If advisors want more referrals from centers of influence, they had better get strategic.

Referrals are the most effective way to grow an advisory practice, said Nikolee Turner, managing director of business consulting for Charles Schwab.

Seventy-five percent of all new business comes from referrals and 60 percent of those referrals come from centers of influence, but those results largely occur absent of a strategy to cultivate referrals, said Turner, who spoke at the Schwab IMPACT 2016 conference on Tuesday. “Advisors lack formal structures in their approach," she noted. "We see a lot of activity in generating referrals, but it’s a lot of unproductive activity.”

In fact, while 94 percent of advisors told Schwab in its 2016 Advisor Benchmarking Study that they were working with centers of influence, only 1 percent said they were effective at working with them.

Schwab’s top quintile of high-performing and fastest growing firms in its benchmarking study tended to be those who had a clear strategy for generation referrals, said Turner.

Those high performers also tended to provide a high level of client service and were able to describe their client experience through storytelling, she said.

“They’re deliberate about it and intentional in the way they share their stories,” Turner said. “They use their stories not just to connect with centers of influence, but to share with their clients.”

Turner said that an advisor’s storytelling shouldn’t be simply about who they are as a firm and what they do, but also demonstrate specific examples of how they have helped clients deal with common problems in a relatable way.

A great strategy for generating referrals from centers of influence involves three essential elements: organization, process and sustainability.

Organization involves setting clear objectives, finding the right stakeholders to lead the process, and establishing an implementation plan. It also means fostering a practice-wide culture of service around centers of influence within the firm.

After the organizational groundwork is laid, advisors can begin the process of selecting and cultivating centers of influence.

“The first thing you have to do is figure out who you want to be going after,” Turner said. “You have to work it down to six or seven coveted partnerships that you want.”

Potential partnerships can be identified by similarities in firm culture, clientele and objectives, said Turner.

These potential partners should also be diversified, and advisors may want to look beyond more typical centers of influence like attorneys and accountants.

“You don’t want six CPAs or six attorneys,” Turner said. “Think about where else you can look for referral sources. It depends on where you live and what types of clients that you have. I have heard of firms using art dealers. There’s a firm in Colorado that uses life coaches to generate referrals.”

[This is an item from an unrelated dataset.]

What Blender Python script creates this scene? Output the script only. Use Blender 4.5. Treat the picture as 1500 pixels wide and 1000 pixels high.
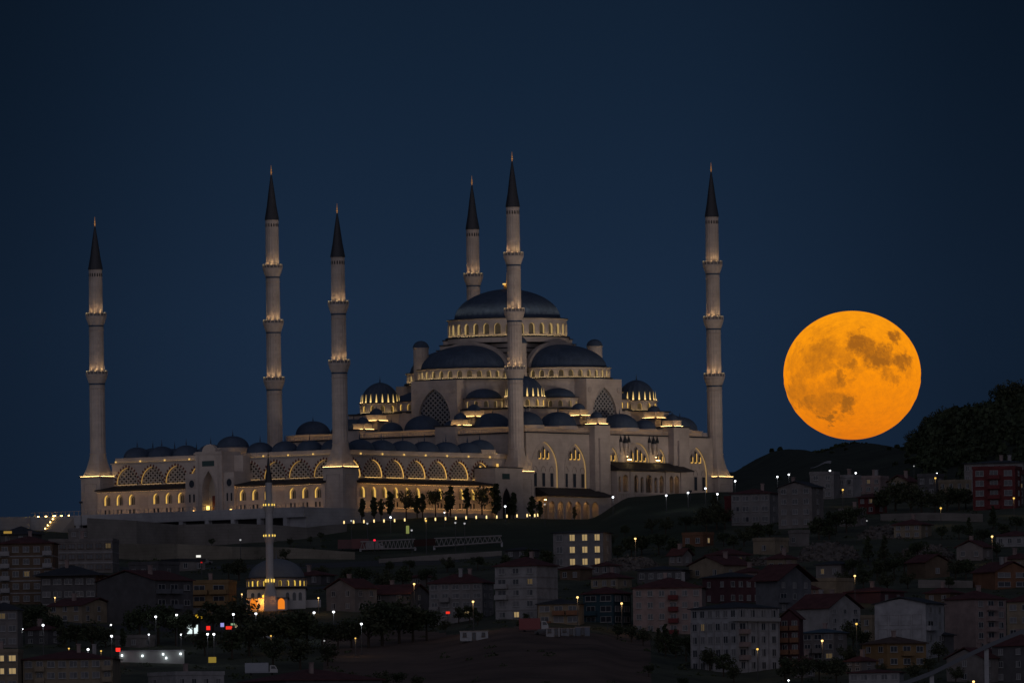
import bpy, math, random
from mathutils import Matrix, Vector
R_ = math.radians
random.seed(7)
for o in list(bpy.data.objects): bpy.data.objects.remove(o)
SC = bpy.context.scene
COL = SC.collection

# ------------------------------------------------------------------ camera
F = 22000.0; ROLL = R_(.845); D0 = 4556.0; AZ = R_(37.83); X0 = 3.57; Z0 = 133.1
L1, L2, CT = 100.3, 93.8, 85.8
SA, CA = math.sin(AZ), math.cos(AZ)
cd = bpy.data.cameras.new('camera'); cam = bpy.data.objects.new('camera', cd); COL.objects.link(cam)
cd.sensor_fit = 'HORIZONTAL'; cd.sensor_width = 36; cd.lens = 36 * F / 1500
cd.clip_start = 5; cd.clip_end = 120000
yaw = 900 * math.sin(ROLL) / F; pitch = 900 * math.cos(ROLL) / F
cam.matrix_world = Matrix.Rotation(-yaw, 4, 'Z') @ Matrix.Rotation(R_(90) + pitch, 4, 'X') @ Matrix.Rotation(-ROLL, 4, 'Z')
SC.camera = cam

# ------------------------------------------------------------------ world, dusk sky opposite the set sun
SUN_EL, SKY_S = R_(-4.5), 0.30
W = bpy.data.worlds.new('World'); SC.world = W; W.use_nodes = True
wn = W.node_tree.nodes; wl = W.node_tree.links
bg = wn['Background']
tc = wn.new('ShaderNodeTexCoord'); sp = wn.new('ShaderNodeSeparateXYZ')
wl.new(tc.outputs['Generated'], sp.inputs[0])
# elevation ramp (deep blue, a little lighter low down, raised overhead out of view as bluish fill) and a pale afterglow in the west, behind the camera
er = wn.new('ShaderNodeValToRGB'); wl.new(sp.outputs['Z'], er.inputs[0])
cr = er.color_ramp
cr.elements[0].position = 0.0; cr.elements[0].color = (.0085, .0175, .036, 1)
cr.elements[1].position = 1.0; cr.elements[1].color = (.022, .036, .066, 1)
for p_, c_ in ((.025, (.0095, .0218, .0480, 1)), (.042, (.0098, .0228, .0500, 1)), (.058, (.0066, .0165, .0365, 1)), (.075, (.0045, .0110, .0235, 1)), (.3, (.018, .030, .056, 1))):
    e = cr.elements.new(p_); e.color = c_
# the sky darkens to both sides of the mosque's bearing
ax = wn.new('ShaderNodeMath'); ax.operation = 'ABSOLUTE'
sh = wn.new('ShaderNodeMath'); sh.operation = 'ADD'; sh.inputs[1].default_value = 0.001; wl.new(sp.outputs['X'], sh.inputs[0]); wl.new(sh.outputs[0], ax.inputs[0])
mr = wn.new('ShaderNodeMapRange'); mr.interpolation_type = 'SMOOTHSTEP'
mr.inputs['From Min'].default_value = .010; mr.inputs['From Max'].default_value = .038
mr.inputs['To Min'].default_value = 1.0; mr.inputs['To Max'].default_value = .54
wl.new(ax.outputs[0], mr.inputs['Value'])
sc_ = wn.new('ShaderNodeVectorMath'); sc_.operation = 'SCALE'; wl.new(er.outputs[0], sc_.inputs[0]); wl.new(mr.outputs[0], sc_.inputs['Scale'])
# west glow
wg = wn.new('ShaderNodeMapRange'); wg.interpolation_type = 'SMOOTHSTEP'
wg.inputs['From Min'].default_value = .2; wg.inputs['From Max'].default_value = 1.0
neg = wn.new('ShaderNodeMath'); neg.operation = 'MULTIPLY'; neg.inputs[1].default_value = -1; wl.new(sp.outputs['Y'], neg.inputs[0]); wl.new(neg.outputs[0], wg.inputs['Value'])
wm = wn.new('ShaderNodeMix'); wm.data_type = 'RGBA'; wl.new(wg.outputs[0], wm.inputs['Factor']); wl.new(sc_.outputs[0], wm.inputs['A'])
wm.inputs['B'].default_value = (.245, .235, .285, 1)
wl.new(wm.outputs['Result'], bg.inputs['Color']); bg.inputs['Strength'].default_value = 1.0

SC.view_settings.view_transform = 'Standard'; SC.view_settings.look = 'None'
SC.view_settings.exposure = 0; SC.view_settings.gamma = 1
SC.cycles.use_denoising = True
SC.cycles.max_bounces = 4; SC.cycles.diffuse_bounces = 2; SC.cycles.glossy_bounces = 2
SC.cycles.sample_clamp_indirect = 2; SC.cycles.caustics_reflective = False; SC.cycles.caustics_refractive = False

# ------------------------------------------------------------------ materials
MATS = {}
def mat(name, col, rough=.8, metal=0, noise=0, nscale=.3, bump=0, bscale=1.0, brick=None, emit=None, es=0, spec=.3):
    if name in MATS: return MATS[name]
    m = bpy.data.materials.new(name); m.use_nodes = True; n = m.node_tree.nodes; l = m.node_tree.links
    b = n['Principled BSDF']; b.inputs['Base Color'].default_value = (*col, 1)
    b.inputs['Roughness'].default_value = rough; b.inputs['Metallic'].default_value = metal
    b.inputs['Specular IOR Level'].default_value = spec
    if emit: b.inputs['Emission Color'].default_value = (*emit, 1); b.inputs['Emission Strength'].default_value = es
    c_out = None
    if noise or brick or bump:
        t = n.new('ShaderNodeTexCoord')
    if noise:
        k = n.new('ShaderNodeTexNoise'); k.inputs['Scale'].default_value = nscale; k.inputs['Detail'].default_value = 6; k.inputs['Roughness'].default_value = .65
        l.new(t.outputs['Object'], k.inputs['Vector'])
        x = n.new('ShaderNodeMapRange'); x.inputs['From Min'].default_value = .3; x.inputs['From Max'].default_value = .7
        x.inputs['To Min'].default_value = 1 - noise; x.inputs['To Max'].default_value = 1 + noise
        l.new(k.outputs['Fac'], x.inputs['Value'])
        v = n.new('ShaderNodeVectorMath'); v.operation = 'SCALE'; v.inputs[0].default_value = col; l.new(x.outputs[0], v.inputs['Scale'])
        c_out = v.outputs[0]
    if brick:
        w_, h_, mo = brick
        # courses from height, joints from the horizontal run
        s = n.new('ShaderNodeSeparateXYZ'); l.new(t.outputs['Object'], s.inputs[0])
        a = n.new('ShaderNodeMath'); a.operation = 'ADD'; l.new(s.outputs['X'], a.inputs[0]); l.new(s.outputs['Y'], a.inputs[1])
        cb = n.new('ShaderNodeCombineXYZ'); l.new(a.outputs[0], cb.inputs[0]); l.new(s.outputs['Z'], cb.inputs[1])
        br = n.new('ShaderNodeTexBrick'); br.inputs['Scale'].default_value = 1; br.inputs['Brick Width'].default_value = w_; br.inputs['Row Height'].default_value = h_
        br.inputs['Mortar Size'].default_value = mo; br.inputs['Color1'].default_value = (1, 1, 1, 1); br.inputs['Color2'].default_value = (.93, .93, .93, 1); br.inputs['Mortar'].default_value = (.80, .80, .80, 1)
        l.new(cb.outputs[0], br.inputs['Vector'])
        mu = n.new('ShaderNodeMix'); mu.data_type = 'RGBA'; mu.blend_type = 'MULTIPLY'; mu.inputs['Factor'].default_value = 1
        if c_out: l.new(c_out, mu.inputs['A'])
        else: mu.inputs['A'].default_value = (*col, 1)
        l.new(br.outputs['Color'], mu.inputs['B']); c_out = mu.outputs['Result']
    if c_out: l.new(c_out, b.inputs['Base Color'])
    if bump:
        k2 = n.new('ShaderNodeTexNoise'); k2.inputs['Scale'].default_value = bscale; k2.inputs['Detail'].default_value = 5; l.new(t.outputs['Object'], k2.inputs['Vector'])
        bp = n.new('ShaderNodeBump'); bp.inputs['Strength'].default_value = 1; bp.inputs['Distance'].default_value = bump
        l.new(k2.outputs['Fac'], bp.inputs['Height']); l.new(bp.outputs[0], b.inputs['Normal'])
    MATS[name] = m; return m
def emis(name, col, s):
    if name in MATS: return MATS[name]
    m = bpy.data.materials.new(name); m.use_nodes = True; n = m.node_tree.nodes; l = m.node_tree.links
    n.remove(n['Principled BSDF']); e = n.new('ShaderNodeEmission'); e.inputs[0].default_value = (*col, 1); e.inputs[1].default_value = s
    l.new(e.outputs[0], n['Material Output'].inputs[0]); MATS[name] = m; return m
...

Junior advisors and younger staff members can help firms cultivate centers of influence across generations, too, said Turner.

Advisors should start with a broad list of possible referral sources, and then begin meeting with the centers of influence.

The first meeting should be short – Turner recommends around 20 minutes – and take place in the center of influence’s office.

“It’s important for you to see how they treat their staff and what their office environment looks like,” Turner said. “They do all the talking, because you are sort of interviewing them. You’re going to talk to them to find out what’s important to them. Resist the urge to pitch.”

If a firm is a good fit with the advisor and if they seem open to making referrals, an advisor can move on to a second, longer meeting. This way, centers of influence that are unlikely to refer clients or are culturally incompatible with the advisor can be culled from the list.

The second meeting should last for 40 minutes, and advisors should drill deeper and conduct some due diligence by creating a profile of the center of influence.

If the advisor still senses an opportunity for quality referrals, they can then arrange a third meeting with the center of influence.

“This is now your time to shine,” said Turner. “Tell them about how you work with clients and how you collaborate with other professionals. What is your experience and credibility. Give them a snapshot of your firm, a picture that can plan in their mind what it is you do so they will remember you.”

Turner said that many advisors fall short in making explicit what is normally implied – that they want the center of influence to generate new client contacts.

“What happens is we just assume that the center of influence knows what we’re doing,” Turner said. “We don’t talk about it, we sort of talk around it and we don’t cement what the partnership would look like. In a partnership, there has to be a win-win. This step is about communicating what that looks like, what am I going to do for you, what are you going to do for me.”

Professionals should create a process around referrals – does it involve an e-mail thread, a conference call, or scheduling a face-to-face meeting between the client and the professional? Is simply telling the client about the advisor sufficient?

Too often, advisors and centers of influence refer clients to one another by handing over a business card, said Turner, adding that advisors and centers of influence also don’t do enough to cement their relationship – and their referred client relationships – over time.

“It’s a partnership, you need to ask how you’re going to go forward,” Turner said. “Can I add you to my mailing list for my newsletter? Can I touch base with you every four months? Can we have annual meetings where we talk about how our referred clients are doing? Change the way you talk about that experience.”

Centers of influence who give advisors referrals should be treated at the same level as an advisor’s best clients, said Turner.

“The whole process is about deepening trust,” she said. “It’s part of our relationship with the client, it should also be the foundation of our relationships with other professionals.”